Friday, August 15, 2014

Brief Encounter With a Beautician


Sometimes it’s the small moments that open our hearts and connect us as humans. Yesterday I went to Lynnwood to get a haircut. I walked into a hair salon for the first time. I don’t have a lot of hair anymore, so cutting it is not that difficult. The shop had four chairs, all empty and no one seemed to be in the place. She must have heard the door open and close, for out of the back walked a tall Asian woman who asked if she could help me. I told her I needed a haircut and she directed me to one of the chairs. She was all business, efficiently putting the tissue around my neck and covering me with the cloth before proceeding to cut my hair.

               She had a light, gentle touch. After shaving the back of my neck, she brushed her hand across it several times, like a cabinet maker brushing the sawdust off recently sanded wood. I stole glances at her in the mirror as she worked. Probably in her fifties, I could tell she once had been beautiful, but her dress and makeup revealed a desperate battle with age.  Around her neck was a silver necklace with large green stones and on her wrist a matching bracelet. Her hair was jet black and long, pulled up on top of her head with a bit trailing down her back.  Her dress was cinched at the midriff accentuating her still slim body, and her breasts jutted out, riding a little too high for her age.
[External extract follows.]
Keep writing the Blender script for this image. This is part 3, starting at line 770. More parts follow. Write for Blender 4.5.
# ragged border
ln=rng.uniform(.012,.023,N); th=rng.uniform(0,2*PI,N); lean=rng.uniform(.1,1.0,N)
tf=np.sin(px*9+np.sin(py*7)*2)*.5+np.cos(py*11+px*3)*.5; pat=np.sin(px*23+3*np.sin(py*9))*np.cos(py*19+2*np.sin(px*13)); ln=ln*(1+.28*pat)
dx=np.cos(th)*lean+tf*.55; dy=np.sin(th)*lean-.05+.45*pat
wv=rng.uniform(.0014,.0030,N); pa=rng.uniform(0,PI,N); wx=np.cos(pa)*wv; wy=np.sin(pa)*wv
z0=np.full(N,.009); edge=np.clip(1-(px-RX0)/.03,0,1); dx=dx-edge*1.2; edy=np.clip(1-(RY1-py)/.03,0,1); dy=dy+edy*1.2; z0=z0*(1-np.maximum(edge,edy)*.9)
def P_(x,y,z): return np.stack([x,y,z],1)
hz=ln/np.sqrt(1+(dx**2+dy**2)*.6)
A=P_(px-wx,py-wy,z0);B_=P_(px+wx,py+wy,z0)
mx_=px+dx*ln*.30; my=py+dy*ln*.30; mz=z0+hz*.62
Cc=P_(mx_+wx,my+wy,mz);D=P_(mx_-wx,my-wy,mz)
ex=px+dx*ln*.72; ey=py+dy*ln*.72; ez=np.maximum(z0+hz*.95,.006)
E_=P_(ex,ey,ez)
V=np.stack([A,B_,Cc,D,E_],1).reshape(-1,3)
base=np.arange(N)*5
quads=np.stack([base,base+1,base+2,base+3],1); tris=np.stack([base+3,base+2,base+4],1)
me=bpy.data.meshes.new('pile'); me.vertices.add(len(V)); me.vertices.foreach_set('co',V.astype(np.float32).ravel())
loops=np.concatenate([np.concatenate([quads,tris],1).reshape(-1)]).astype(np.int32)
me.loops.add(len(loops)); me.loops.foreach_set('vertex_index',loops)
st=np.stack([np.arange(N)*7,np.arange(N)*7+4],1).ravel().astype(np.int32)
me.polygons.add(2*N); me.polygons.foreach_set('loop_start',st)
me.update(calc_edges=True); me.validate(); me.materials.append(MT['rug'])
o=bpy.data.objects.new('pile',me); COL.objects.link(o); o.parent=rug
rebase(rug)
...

We didn’t talk as she cut my hair.

At the cash register I asked her if she was Vietnamese even though she was too tall and something was strange about her face. Her nose reminded me of Michael Jackson’s, too thin for an Asian. I assume she had work done. But her accent gave her away. She answered, “Yes, I am Vietnamese.” I told her I had been in her country once a long time ago. Her eyes lit up and she asked, “When?” I said it was in the sixties during the war. Her face softened and sadness entered her eyes. I could tell she had been there too at that time.

In that moment, I remembered the beautiful young Vietnamese girls on their way to school dressed in immaculate silk Ao Dais, black pajama pants and stark white tops with slits up the sides. They passed right in front of me in single file, walking softly in sandals across the dirt road. Their clean straight black hair bounced lightly on their backs.  I was a twenty year old soldier, in Quang Ngai city for the day. They looked so young and innocent in the midst of the brutal, dirty war. I said a prayer for them to a God I wasn’t sure I believed in, asking that he protect them from the cruelty and destruction all around.

  I said to the woman who had just cut my hair, “You come from a beautiful country.” She said, “Thank you” and our eyes briefly met sharing an understanding that could not be put into words.  Two survivors from a terrible time long ago. I'm thankful she survived,  and she gave me a really good haircut.